Chiarezza a destra – La piattaforma di Donald Trump sulla politica estera prende invbece posizioni molto nette e chiare. The Donald ribadisce ed esalta il motto “America first”. Poche parole ma definite. Nel paragrafo intitolato “Riportare la pace attraverso la forza” la risoluzione dei conflitti viene associata ai problemi sull’inflazione nell’economia americana: «La guerra genera inflazione mentre la stabilità geopolitica porta stabilità dei prezzi. I repubblicani porranno fine al caos globale e ripristineranno la pace attraverso la forza, riducendo i rischi geopolitici e abbassando i prezzi delle materie prime». Sempre nel programma elettorale, in linea con le dichiarazioni pubbliche, l’ex inquilino della Casa Bianca sostiene apertamente: «Staremo con Israele e ci impegneremo a portare la pace in Medio Oriente». La strategia per un nuovo equilibrio di pace per Trump non passa però solo dall’uso della potenza militare ma anche dalla «ricostruzione delle nostre reti di alleanze nella Regione»: un riferimento agli Accordi di Abramo tra Israele, Emirati Arabi Uniti e USA, voluti dall’ex presidente repubblicano, che tendono a normalizzare i rapporti tra l’Occidente e diversi Paesi arabi attraverso patti diplomatici e commerciali.

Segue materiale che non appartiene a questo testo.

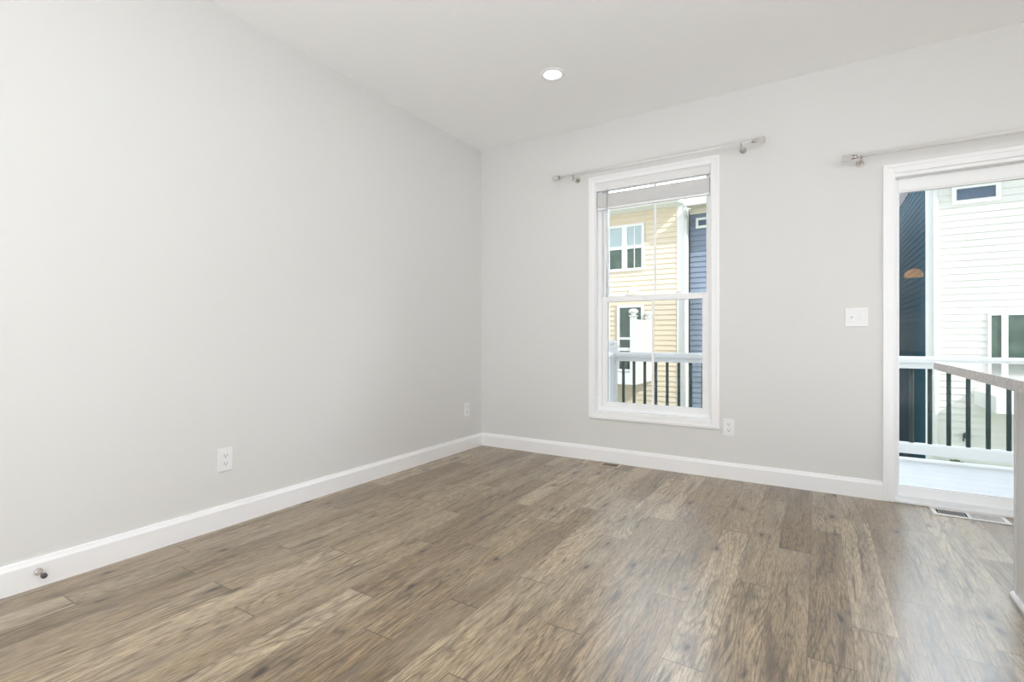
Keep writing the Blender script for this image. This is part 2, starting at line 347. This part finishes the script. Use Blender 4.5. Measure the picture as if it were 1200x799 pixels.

Moniti all’Europa – Molto discusso in Europa è il monito di Trump agli Stati della Nato. I repubblicani si assicurerebbero che tutti i membri rispettino gli impegni sugli investimenti economici in armamenti a supporto della difesa comune, pari ad almeno il 2% del PIL (Prodotto Interno Lordo). Trump ha minacciato altrimenti di diminuire i finanziamenti Usa all’Alleanza. Secondo alcuni osservatori, l’ex presidente sarebbe anche pronto a uscire dal Trattato. Una eventualità che avrebbe delle immediate ripercussioni sul fronte ucraino. Il piano del leader repubblicano sarebbe di lasciare all’Unione Europea il compito di assistere Kiev. Trump non ha fornito troppi dettagli, ma ha sostenuto che risolverebbe la guerra «in 24 ore». All’ex presidente è stata attribuita la strategia per la pace per cui Zelensky dovrebbe promettere la rinuncia all’ingresso nella Nato. L’Ucraina dovrebbe inoltre riconoscere l’autonomia dei territori occupati dalla Russia nelle regioni del Donetsk e Luhansk, che dovrebbero essere demilitarizzate. Nel programma di Trump, il disimpegno nell’Alleanza appare inversamente proporzionale al rafforzamento della difesa interna. Agli elettori repubblicani viene promessa la costruzione di un grande scudo antimissilistico “iron dome” sul territorio americano. Il contrasto alla Cina verrà impostato sul piano commerciale, con l’imposizione di forti dazi.